* _Task details_
Wherever the word "from" appears in a line, copy that line.

╭─ Data segment

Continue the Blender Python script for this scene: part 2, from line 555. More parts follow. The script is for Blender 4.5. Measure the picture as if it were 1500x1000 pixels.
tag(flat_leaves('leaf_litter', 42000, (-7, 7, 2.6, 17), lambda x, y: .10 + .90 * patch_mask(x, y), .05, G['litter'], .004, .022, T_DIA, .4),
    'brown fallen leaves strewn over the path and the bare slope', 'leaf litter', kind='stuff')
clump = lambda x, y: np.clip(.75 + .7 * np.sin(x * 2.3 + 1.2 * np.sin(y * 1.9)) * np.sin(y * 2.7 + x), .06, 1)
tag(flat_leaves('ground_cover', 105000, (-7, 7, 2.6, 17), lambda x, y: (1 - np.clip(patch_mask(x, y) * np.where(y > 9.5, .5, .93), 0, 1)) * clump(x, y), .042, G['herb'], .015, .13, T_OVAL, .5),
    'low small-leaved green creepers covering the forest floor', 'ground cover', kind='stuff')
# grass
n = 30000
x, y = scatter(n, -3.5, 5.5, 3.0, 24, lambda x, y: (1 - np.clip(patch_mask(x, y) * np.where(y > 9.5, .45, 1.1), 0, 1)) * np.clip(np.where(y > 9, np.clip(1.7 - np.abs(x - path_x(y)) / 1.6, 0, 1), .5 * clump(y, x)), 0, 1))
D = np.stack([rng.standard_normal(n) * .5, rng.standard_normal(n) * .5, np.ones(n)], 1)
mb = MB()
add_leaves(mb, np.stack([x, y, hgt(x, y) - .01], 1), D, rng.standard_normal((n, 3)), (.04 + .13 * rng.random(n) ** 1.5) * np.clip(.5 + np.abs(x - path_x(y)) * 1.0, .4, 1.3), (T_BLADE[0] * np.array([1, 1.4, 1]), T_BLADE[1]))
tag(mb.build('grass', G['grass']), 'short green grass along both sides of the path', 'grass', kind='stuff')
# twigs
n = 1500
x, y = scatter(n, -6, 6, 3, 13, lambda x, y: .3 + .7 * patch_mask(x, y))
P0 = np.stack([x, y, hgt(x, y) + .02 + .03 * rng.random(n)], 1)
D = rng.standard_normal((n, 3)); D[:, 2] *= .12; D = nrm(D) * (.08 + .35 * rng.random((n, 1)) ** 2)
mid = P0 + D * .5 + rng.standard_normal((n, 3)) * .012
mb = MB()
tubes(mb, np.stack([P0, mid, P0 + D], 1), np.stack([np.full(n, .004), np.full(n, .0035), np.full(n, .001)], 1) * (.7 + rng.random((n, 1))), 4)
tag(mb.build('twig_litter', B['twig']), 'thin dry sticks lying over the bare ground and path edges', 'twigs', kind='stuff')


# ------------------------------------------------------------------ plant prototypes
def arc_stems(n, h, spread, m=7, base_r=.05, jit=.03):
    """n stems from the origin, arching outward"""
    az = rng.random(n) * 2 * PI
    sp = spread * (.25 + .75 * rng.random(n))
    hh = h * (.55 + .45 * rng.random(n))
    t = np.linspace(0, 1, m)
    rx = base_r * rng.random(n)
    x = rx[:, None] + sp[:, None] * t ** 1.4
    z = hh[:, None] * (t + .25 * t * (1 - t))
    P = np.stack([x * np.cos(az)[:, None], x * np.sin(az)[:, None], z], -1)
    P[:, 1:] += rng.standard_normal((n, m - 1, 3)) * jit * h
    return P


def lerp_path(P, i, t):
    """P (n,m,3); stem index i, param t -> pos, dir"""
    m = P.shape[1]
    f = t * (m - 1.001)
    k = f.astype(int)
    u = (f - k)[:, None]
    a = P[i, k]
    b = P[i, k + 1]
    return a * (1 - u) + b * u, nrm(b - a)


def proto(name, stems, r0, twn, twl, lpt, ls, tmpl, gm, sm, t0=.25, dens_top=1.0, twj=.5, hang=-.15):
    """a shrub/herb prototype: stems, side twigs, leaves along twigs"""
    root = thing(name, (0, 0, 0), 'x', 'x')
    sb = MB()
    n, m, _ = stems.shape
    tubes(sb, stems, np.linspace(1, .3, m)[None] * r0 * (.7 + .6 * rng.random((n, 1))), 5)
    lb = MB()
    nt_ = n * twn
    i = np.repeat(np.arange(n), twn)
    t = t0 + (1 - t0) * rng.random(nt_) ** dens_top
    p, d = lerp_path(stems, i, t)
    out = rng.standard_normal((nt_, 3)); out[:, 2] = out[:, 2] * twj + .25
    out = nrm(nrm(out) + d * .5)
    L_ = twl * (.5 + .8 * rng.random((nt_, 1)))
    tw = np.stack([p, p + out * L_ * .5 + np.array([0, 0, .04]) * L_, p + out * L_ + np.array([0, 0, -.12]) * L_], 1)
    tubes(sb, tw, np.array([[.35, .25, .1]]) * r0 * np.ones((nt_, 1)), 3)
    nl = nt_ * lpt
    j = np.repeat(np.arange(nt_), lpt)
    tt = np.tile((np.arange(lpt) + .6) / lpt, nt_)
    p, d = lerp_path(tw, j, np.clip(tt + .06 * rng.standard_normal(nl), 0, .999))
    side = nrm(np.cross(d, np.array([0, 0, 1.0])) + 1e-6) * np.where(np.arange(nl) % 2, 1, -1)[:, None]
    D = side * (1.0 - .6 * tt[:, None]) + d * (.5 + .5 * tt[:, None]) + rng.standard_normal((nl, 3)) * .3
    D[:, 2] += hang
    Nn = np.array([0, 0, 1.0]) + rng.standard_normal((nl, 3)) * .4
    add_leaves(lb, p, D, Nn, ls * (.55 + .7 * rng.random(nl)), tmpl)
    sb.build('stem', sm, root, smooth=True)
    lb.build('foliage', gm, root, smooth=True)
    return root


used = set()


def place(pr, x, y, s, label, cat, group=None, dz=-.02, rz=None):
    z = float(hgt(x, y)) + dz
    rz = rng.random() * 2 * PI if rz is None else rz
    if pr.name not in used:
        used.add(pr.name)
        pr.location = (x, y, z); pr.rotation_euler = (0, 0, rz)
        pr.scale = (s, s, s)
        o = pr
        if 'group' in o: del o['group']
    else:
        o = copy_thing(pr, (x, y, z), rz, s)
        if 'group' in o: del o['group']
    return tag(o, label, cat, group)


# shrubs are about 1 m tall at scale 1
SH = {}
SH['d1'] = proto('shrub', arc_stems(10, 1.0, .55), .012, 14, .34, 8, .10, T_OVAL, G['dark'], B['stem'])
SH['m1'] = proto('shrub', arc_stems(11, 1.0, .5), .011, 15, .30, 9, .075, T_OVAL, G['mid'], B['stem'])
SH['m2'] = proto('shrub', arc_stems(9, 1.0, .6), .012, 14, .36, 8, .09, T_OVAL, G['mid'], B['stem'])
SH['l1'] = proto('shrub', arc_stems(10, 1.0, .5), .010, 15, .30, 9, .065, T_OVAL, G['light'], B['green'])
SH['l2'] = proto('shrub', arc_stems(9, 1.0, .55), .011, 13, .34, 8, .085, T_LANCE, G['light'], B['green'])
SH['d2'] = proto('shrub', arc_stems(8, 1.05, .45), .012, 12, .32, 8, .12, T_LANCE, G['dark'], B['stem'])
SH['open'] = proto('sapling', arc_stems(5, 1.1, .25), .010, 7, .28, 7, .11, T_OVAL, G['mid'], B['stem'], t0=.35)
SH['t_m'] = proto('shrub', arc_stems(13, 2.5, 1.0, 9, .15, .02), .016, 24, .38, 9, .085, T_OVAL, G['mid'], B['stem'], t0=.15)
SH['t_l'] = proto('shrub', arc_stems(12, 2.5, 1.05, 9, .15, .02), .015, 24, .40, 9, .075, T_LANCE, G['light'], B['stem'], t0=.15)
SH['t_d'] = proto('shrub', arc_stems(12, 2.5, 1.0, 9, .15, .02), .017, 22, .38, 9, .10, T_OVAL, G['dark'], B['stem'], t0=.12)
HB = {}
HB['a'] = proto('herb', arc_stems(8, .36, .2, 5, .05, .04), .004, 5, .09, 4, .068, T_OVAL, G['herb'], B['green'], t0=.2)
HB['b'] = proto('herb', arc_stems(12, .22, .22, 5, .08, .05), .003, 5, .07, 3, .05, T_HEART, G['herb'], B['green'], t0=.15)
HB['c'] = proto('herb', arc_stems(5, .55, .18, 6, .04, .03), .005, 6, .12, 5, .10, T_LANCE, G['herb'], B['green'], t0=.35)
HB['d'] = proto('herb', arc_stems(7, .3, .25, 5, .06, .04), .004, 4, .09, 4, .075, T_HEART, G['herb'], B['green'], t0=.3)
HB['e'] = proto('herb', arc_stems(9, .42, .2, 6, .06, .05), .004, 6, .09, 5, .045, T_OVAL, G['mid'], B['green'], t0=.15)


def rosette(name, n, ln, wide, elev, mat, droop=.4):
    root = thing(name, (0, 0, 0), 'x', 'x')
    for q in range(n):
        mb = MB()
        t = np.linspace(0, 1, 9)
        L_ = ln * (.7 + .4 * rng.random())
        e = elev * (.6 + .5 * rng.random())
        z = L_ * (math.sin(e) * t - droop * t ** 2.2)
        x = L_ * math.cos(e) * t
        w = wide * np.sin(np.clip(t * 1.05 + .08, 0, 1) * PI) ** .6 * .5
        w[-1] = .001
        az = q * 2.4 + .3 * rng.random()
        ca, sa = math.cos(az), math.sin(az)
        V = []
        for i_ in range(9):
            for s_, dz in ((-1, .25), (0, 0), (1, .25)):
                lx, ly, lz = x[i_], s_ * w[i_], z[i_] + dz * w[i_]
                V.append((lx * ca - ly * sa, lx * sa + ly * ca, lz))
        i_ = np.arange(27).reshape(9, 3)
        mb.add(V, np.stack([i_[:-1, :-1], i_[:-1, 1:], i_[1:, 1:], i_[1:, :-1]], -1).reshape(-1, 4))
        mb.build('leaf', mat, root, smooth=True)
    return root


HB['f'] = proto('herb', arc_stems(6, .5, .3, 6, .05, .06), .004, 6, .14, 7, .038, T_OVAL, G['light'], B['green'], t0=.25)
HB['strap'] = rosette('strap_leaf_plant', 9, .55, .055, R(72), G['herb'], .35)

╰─

* _Written solution_
Continue the Blender Python script for this scene: part 2, from line 555. More parts follow. The script is for Blender 4.5. Measure the picture as if it were 1500x1000 pixels.
    """n stems from the origin, arching outward"""